On aurait pu se dire que l’avènement de la construction durable serait l’occasion de faire éclater ces morphotypes. Eh bien non, on voit souvent construire en employant une structure bois et à la fin, on enveloppe ça vite fait bien fait dans de la morphologie « pavillon Ile de France », ou autre.
Tout ceci pour dire que tous ceux qui défendent l’architecture devraient se battre pour faire rétablir des compétences d’architecture tout d’abord et avec bien plus d’exigence pour le collectif mais aussi en matière de construction de maisons individuelles. Soit faire redescendre les compétences mais cela n’est pas possible lorsque que l’insuffisance de taille des communes ne leur permet pas d’avoir les compétences nécessaires, soit faire remonter l’instruction des permis de construire jusqu’à un niveau qui est à réinventer, possédant de la compétence et du jugement en matière d’architecture.

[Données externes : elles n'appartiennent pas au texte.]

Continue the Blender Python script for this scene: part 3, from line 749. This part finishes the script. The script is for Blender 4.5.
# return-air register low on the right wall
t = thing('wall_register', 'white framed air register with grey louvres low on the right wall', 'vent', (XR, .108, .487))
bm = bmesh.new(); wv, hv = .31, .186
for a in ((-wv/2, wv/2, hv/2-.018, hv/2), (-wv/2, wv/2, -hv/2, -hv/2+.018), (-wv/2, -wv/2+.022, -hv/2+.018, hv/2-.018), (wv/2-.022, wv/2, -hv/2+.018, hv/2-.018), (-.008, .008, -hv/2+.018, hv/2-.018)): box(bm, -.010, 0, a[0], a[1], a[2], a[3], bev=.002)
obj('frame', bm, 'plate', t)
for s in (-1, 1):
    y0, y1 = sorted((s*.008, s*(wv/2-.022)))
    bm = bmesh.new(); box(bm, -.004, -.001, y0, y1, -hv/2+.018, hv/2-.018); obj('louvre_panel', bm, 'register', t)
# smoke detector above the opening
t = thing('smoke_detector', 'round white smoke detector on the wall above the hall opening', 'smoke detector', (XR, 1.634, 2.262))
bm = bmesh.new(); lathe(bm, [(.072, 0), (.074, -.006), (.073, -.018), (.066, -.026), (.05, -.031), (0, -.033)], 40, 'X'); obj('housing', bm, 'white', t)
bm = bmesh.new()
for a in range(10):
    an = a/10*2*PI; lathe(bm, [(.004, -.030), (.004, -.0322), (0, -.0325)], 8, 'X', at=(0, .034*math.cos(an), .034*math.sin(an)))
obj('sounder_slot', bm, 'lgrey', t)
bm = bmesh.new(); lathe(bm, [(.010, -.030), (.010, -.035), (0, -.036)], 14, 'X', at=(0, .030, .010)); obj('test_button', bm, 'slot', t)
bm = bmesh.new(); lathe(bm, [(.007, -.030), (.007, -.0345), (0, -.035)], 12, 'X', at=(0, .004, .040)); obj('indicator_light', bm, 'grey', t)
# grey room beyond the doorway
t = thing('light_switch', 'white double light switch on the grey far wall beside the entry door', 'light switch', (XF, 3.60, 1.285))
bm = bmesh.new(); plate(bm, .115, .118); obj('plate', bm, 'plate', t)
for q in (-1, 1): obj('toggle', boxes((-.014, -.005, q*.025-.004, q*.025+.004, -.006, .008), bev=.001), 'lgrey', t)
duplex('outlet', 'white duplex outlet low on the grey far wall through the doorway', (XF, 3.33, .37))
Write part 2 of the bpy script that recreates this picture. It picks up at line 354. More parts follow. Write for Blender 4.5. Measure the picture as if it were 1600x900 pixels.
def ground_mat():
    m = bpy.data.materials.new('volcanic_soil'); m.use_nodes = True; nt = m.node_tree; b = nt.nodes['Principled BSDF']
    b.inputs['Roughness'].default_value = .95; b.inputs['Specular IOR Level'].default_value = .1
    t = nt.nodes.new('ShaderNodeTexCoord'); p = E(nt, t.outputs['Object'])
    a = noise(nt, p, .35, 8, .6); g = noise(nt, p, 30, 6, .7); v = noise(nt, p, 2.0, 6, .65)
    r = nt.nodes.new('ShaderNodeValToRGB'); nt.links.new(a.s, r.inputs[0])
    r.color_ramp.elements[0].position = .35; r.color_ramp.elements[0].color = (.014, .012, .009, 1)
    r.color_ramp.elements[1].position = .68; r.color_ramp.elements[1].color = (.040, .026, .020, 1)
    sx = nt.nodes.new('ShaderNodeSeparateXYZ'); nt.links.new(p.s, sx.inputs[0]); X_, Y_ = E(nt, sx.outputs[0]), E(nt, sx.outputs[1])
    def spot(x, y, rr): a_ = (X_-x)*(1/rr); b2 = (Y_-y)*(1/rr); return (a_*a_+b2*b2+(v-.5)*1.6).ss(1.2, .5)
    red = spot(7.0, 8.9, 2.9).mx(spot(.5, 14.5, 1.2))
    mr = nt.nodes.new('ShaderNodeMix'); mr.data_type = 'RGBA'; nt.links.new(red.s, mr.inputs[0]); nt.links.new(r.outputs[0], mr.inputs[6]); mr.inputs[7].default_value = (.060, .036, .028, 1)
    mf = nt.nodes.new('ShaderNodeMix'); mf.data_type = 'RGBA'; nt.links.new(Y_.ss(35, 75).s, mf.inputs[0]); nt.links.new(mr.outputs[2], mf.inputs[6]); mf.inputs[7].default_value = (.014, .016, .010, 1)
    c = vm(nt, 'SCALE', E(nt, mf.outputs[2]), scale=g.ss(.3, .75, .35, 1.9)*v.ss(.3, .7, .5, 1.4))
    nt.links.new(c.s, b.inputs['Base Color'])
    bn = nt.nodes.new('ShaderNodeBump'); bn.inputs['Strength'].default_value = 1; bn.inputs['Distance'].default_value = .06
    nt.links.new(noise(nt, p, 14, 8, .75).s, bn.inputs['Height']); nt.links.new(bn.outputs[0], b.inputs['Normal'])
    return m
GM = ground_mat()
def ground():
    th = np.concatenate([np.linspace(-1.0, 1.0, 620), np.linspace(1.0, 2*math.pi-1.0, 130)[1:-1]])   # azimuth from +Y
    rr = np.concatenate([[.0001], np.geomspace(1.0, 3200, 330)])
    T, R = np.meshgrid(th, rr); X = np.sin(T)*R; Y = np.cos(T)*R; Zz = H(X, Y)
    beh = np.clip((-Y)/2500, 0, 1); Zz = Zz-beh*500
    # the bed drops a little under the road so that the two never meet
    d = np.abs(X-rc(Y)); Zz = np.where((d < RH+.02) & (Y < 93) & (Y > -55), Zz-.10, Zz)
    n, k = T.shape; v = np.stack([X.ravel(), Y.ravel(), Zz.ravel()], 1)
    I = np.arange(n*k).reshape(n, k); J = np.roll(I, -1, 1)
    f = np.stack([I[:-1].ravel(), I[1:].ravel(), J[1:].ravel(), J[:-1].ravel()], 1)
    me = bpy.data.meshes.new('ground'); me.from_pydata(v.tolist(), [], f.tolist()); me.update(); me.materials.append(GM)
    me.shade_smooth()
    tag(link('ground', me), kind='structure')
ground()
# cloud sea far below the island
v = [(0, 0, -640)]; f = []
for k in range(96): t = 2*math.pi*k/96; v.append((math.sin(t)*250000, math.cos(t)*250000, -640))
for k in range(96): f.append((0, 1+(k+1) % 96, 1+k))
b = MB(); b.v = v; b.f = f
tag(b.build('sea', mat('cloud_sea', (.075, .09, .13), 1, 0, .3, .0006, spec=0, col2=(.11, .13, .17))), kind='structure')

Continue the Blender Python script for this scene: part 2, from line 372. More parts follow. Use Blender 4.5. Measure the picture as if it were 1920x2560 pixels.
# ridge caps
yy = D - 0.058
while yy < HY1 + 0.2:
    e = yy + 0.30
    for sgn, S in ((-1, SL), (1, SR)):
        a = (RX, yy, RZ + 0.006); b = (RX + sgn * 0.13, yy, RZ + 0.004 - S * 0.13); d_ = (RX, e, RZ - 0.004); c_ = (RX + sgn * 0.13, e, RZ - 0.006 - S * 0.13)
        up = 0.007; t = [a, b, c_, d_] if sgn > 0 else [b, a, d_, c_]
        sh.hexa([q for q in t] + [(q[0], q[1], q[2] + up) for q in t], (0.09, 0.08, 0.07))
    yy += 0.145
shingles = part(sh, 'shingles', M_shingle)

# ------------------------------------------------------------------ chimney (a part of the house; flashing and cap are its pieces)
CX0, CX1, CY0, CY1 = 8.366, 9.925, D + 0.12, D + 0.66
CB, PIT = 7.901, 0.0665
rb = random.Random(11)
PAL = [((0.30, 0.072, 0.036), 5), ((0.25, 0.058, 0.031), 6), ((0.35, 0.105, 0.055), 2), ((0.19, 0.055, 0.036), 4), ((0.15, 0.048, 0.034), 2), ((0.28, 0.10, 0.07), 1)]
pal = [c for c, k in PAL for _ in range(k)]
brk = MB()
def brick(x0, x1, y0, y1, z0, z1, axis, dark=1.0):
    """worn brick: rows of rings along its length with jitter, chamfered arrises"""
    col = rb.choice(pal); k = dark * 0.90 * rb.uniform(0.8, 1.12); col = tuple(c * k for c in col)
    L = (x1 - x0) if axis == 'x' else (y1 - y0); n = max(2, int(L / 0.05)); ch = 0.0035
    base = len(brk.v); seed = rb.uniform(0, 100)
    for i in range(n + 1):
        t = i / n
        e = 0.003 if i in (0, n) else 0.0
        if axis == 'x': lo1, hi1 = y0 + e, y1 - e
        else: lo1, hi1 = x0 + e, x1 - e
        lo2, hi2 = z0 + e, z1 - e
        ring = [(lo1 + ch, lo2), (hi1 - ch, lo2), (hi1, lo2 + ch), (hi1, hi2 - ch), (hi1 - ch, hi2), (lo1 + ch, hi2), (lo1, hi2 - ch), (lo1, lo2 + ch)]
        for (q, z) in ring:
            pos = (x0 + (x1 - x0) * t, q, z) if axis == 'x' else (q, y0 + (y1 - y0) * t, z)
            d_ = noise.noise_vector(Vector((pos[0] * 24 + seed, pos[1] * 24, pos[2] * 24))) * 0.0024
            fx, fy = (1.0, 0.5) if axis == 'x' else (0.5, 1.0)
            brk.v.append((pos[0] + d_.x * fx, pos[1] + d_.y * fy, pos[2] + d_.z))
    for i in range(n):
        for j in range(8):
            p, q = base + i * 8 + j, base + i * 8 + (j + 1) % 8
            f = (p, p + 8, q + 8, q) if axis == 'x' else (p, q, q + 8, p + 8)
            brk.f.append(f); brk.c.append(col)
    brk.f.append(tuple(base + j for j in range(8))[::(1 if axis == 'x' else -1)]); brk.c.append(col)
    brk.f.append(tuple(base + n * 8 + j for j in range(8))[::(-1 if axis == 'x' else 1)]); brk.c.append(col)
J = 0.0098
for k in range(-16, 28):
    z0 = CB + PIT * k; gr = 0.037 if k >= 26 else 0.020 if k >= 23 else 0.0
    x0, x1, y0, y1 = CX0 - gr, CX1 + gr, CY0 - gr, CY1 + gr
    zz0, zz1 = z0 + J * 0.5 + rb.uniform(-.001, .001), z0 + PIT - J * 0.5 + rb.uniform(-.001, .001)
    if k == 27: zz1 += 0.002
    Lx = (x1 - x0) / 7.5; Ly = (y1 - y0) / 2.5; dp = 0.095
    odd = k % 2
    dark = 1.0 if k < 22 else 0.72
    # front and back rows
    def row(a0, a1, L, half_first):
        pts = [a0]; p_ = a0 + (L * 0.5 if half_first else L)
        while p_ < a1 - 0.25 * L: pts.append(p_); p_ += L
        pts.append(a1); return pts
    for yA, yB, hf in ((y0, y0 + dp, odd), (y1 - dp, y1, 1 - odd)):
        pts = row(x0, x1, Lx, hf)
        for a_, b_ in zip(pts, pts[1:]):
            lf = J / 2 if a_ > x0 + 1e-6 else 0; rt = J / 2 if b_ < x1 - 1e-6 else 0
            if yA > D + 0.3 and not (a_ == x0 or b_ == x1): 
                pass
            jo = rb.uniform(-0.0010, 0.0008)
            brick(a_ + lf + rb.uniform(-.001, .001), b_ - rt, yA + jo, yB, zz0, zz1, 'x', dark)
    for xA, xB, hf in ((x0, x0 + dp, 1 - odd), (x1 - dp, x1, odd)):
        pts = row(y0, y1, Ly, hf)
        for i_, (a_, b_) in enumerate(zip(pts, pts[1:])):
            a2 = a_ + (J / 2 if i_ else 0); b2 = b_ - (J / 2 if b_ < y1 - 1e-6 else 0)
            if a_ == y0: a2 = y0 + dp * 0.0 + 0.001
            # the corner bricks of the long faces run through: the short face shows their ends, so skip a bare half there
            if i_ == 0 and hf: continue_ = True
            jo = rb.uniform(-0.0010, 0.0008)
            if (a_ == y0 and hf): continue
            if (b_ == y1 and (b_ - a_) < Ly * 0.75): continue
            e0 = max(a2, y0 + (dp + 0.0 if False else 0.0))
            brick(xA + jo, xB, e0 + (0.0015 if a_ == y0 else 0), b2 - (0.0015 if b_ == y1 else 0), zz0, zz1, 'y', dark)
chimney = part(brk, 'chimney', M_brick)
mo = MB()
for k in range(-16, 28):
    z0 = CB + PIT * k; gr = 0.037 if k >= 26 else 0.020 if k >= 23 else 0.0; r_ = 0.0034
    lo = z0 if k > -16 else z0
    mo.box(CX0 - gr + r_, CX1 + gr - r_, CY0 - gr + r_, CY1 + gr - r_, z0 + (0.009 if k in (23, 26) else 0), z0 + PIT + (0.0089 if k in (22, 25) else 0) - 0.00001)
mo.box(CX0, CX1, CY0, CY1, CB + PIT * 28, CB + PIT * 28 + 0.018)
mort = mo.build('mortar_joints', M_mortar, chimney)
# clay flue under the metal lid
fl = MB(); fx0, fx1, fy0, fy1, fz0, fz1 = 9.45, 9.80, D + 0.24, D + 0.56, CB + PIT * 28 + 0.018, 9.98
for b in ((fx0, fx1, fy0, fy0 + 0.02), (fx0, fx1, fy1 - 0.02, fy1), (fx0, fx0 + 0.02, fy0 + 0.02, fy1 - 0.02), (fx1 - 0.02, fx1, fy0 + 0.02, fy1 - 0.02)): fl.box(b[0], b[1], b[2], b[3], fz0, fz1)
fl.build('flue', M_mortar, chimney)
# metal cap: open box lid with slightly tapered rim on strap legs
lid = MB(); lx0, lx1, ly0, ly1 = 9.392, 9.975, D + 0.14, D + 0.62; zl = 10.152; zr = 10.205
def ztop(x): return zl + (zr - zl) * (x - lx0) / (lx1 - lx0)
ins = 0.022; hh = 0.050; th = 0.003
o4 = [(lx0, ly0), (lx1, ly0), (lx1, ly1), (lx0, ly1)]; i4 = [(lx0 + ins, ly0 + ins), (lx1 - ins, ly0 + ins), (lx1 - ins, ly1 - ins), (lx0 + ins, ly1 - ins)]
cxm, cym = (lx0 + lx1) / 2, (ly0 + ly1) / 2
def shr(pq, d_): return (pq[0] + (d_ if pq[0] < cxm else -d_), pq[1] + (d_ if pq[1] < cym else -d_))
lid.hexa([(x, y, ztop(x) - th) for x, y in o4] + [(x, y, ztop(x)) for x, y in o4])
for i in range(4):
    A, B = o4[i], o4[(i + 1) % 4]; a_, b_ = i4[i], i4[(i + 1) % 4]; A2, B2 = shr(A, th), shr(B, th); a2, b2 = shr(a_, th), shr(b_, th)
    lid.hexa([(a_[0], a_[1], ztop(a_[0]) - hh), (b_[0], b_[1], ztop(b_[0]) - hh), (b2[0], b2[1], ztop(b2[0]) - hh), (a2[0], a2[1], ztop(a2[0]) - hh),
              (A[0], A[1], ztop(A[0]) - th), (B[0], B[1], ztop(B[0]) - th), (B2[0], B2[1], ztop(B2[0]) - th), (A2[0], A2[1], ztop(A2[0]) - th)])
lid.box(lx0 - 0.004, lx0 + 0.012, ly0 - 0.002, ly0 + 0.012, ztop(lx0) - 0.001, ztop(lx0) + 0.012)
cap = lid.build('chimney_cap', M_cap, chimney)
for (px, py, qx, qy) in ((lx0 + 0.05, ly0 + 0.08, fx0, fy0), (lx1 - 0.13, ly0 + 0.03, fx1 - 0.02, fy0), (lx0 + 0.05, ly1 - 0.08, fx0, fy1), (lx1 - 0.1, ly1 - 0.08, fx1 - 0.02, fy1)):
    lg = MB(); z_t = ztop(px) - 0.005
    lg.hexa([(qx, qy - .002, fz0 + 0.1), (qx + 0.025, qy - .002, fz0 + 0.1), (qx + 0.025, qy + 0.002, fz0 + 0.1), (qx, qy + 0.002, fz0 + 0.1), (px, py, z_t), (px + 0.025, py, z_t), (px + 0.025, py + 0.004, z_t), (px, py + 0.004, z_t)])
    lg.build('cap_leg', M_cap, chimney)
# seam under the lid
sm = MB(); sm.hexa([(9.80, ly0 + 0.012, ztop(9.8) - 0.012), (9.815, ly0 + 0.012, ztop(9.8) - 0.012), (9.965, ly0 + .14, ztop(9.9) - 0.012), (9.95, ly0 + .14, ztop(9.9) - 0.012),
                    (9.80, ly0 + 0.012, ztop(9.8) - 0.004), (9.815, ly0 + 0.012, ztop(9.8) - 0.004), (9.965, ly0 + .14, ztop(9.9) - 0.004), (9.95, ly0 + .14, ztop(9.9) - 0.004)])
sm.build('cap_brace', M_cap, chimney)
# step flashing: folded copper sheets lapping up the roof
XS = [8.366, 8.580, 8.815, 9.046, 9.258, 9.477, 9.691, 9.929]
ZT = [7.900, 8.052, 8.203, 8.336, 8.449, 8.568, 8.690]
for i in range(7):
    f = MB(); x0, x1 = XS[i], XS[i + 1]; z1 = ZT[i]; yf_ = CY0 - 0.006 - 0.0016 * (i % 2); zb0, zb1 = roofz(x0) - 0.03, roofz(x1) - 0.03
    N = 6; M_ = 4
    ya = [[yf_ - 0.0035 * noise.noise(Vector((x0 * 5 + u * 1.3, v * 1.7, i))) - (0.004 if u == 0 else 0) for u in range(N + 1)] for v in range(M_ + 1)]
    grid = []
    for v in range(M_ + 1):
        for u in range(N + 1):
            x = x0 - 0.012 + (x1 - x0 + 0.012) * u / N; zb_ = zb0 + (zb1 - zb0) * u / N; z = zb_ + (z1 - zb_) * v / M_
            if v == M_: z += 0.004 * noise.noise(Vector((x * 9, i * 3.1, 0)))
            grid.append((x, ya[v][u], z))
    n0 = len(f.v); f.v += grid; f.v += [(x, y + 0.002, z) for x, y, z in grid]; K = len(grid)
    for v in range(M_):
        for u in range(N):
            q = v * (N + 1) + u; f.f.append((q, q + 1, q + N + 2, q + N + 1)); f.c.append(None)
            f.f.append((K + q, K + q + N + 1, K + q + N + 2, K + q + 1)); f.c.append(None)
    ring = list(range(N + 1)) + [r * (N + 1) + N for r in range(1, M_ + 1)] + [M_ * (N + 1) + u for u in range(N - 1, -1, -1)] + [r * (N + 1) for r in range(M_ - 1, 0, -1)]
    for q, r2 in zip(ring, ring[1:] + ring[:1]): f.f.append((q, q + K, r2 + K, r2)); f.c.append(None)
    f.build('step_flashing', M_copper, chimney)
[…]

Derrière cette problématique qui est loin de passionner tout le monde se trouve la question du « Pour qui l’architecture ? ». Ou encore : un pays peut il se satisfaire de la multiplication des productions « acculturées » ou dit autrement cette situation ne dit elle pas que la place assignée au plus grand nombre par les seules lois du marché n’inclus ni la culture ni la créativité.